A little while later one hunter said to the other, "You know, that guy was right. This is a lot easier!"
"Yeah, but we're getting farther from the truck," the other added.

Game vs. "Game"
Two rednecks were out deer hunting. As they walked along they came upon a beautiful sexy blonde sunning au natural on a rock. (Ok, she was butt nekkid).
The first redneck winked at her and asked "Are you game?"
"Sure am!" she exclaimed, winking back. So the second redneck shot her.

Smartest Lawyers Around
Two lawyers were out hunting when they came upon a pair of tracks. They stopped and examined the tracks closely.

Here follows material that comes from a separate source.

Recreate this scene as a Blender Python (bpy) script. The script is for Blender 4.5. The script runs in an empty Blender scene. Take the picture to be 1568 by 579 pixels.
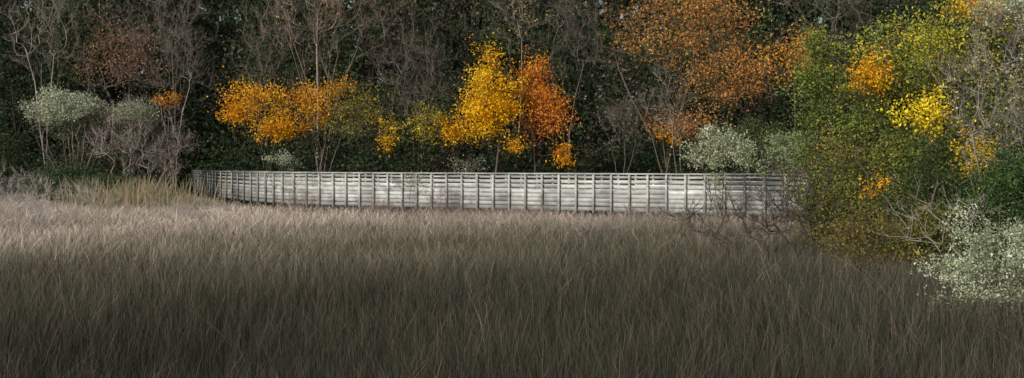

The first lawyer announced, "Those are deer tracks. It's deer season, so we should follow the tracks and find our prey."
The second lawyer responded, "Those are clearly elk tracks, and elk are out of season. If we follow your advice, we'll waste the day."
Each attorney believed himself to be the superior woodsman, and they both bitterly stuck to their guns. They were still arguing when the train hit them.